Quelles sont les craintes de WWF exactement ? Pourquoi pensez-vous qu’il ne faut pas qu’il y ait d’exploitation pétrolière au sein de ce parc des Virunga ?
Le parc des Virunga est un patrimoine exceptionnel et, bien sûr, dès la phase exploratoire, les risques d’impact – qu'ils soient sociaux ou environnementaux – sont très forts et trop grands pour prendre ce risque.
Il y a déjà des impacts directs qui peuvent être l’ouverture de routes, donc de la fragmentation des habitats. L’ouverture de routes conduit souvent à une augmentation de la présence humaine et du braconnage sur le terrain.
La phase exploratoire s’accompagne de tests sismiques qui peuvent avoir de forts impacts, notamment sur les réserves de pêche du Lac Édouard dont bénéficie la population. Il peut déjà y avoir des risques de pollution, et qui peuvent, bien sûr, s’amplifier dans la mise en exploitation.

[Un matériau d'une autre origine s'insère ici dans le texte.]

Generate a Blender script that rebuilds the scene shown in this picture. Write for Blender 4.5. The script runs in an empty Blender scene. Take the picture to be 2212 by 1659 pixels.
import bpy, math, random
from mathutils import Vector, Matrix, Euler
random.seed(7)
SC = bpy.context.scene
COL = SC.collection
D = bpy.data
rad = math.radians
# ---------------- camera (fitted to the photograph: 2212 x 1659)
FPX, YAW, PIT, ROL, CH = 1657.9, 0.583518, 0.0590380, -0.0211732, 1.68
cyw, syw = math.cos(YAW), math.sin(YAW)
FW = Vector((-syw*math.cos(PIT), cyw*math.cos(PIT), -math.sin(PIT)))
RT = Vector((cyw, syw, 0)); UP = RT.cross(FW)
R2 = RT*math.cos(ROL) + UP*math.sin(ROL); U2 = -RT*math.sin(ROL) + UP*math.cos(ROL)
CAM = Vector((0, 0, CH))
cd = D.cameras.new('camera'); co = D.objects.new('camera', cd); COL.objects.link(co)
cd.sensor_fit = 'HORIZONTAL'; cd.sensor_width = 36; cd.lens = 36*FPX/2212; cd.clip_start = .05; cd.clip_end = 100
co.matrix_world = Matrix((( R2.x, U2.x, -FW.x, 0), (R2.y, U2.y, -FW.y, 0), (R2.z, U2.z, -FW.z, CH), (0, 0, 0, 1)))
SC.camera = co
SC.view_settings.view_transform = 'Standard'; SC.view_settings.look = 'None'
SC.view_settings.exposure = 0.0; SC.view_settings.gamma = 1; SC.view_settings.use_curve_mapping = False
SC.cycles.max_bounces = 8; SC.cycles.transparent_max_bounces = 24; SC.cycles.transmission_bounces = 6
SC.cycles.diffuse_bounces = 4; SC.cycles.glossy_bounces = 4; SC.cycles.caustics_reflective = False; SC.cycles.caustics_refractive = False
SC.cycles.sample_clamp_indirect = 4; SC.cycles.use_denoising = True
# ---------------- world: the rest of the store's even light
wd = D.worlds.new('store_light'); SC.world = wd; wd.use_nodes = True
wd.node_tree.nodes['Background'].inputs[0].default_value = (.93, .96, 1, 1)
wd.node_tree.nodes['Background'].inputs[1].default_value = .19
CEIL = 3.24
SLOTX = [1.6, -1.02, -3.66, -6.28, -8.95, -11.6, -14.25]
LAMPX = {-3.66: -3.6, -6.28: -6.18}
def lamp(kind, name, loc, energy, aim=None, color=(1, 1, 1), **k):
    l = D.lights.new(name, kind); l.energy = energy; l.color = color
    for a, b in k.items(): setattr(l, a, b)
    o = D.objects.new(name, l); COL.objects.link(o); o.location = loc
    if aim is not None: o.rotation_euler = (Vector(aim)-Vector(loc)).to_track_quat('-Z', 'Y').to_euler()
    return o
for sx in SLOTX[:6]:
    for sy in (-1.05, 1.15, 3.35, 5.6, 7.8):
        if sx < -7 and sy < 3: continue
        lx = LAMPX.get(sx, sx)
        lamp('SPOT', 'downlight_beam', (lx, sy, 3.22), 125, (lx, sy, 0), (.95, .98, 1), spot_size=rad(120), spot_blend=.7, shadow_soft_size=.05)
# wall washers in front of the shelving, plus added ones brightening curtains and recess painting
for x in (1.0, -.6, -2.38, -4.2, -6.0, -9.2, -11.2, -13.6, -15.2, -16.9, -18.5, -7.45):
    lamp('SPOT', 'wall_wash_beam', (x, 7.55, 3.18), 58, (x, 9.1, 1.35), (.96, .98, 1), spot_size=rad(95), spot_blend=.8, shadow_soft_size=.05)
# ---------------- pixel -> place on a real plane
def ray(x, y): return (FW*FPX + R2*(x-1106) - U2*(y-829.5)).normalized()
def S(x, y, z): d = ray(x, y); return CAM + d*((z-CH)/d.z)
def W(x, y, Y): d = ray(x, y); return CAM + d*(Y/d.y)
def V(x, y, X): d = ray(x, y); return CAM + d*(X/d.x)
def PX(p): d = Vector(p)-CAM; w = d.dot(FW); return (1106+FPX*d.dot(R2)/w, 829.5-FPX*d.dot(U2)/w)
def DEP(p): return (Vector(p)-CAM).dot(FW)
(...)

Il y a beaucoup d’animaux dans ce parc ? Beaucoup de gens aussi qui y vivent ?
Pêcheurs d'un village vitshumbi sur le Lac Edouard. La pêche est une ressource vitale pour les populations des abords du lac.
© Brent Stirton / WWF international
Bien sûr. On estime à environ 30 000 le nombre de personnes qui bénéficient directement de la pêche dans le Lac Édouard. C’est aussi un réservoir d’eau douce fabuleux. Ce sont les sources du Nil.
Le Lac Édouard bénéficie à plus de 50 000 personnes pour l’apport en eau douce. Et c’est bien sûr un patrimoine de biodiversité exceptionnelle. C’est le plus riche parc d’Afrique avec plus de 3 000 espèces. L’okapi qu’on ne trouve que là, ou les gorilles de montagne, les gorilles de plaine de l’Est.
Prendre le risque de mettre ce patrimoine en danger aujourd’hui, c’est une option qui n’est pas envisageable. Nous pensons que le parc des Virunga peut être un potentiel de développement économique fort pour la région, et que l'exploitation du pétrole, si elle est une option à envisager pour la région, doit se faire hors du parc des Virunga.
Quels sont vos moyens pour obtenir que Soco n’explore pas de pétrole dans ce parc des Virunga ?
La plainte à l’OCDE pour nous est un signal important. Nous espérons que les partenaires de Soco, notamment financiers, se rendront compte que leur partenaire ne développe pas ses activités de façon responsable.
Et on constate déjà de nombreuses réactions dans le monde politique. Le gouvernement britannique s’est déjà positionné contre l’exploitation au sein du parc et de nombreuses réactions ont eu lieu, notamment au niveau européen.
Donc, nous espérons que Soco saura entendre cela. Il y a déjà deux autres compagnies, dont Total, qui a annoncé qu’il ne rentrerait pas explorer au sein des limites actuelles du parc des Virunga, et nous espérons que Soco les rejoindra dans cet engagement.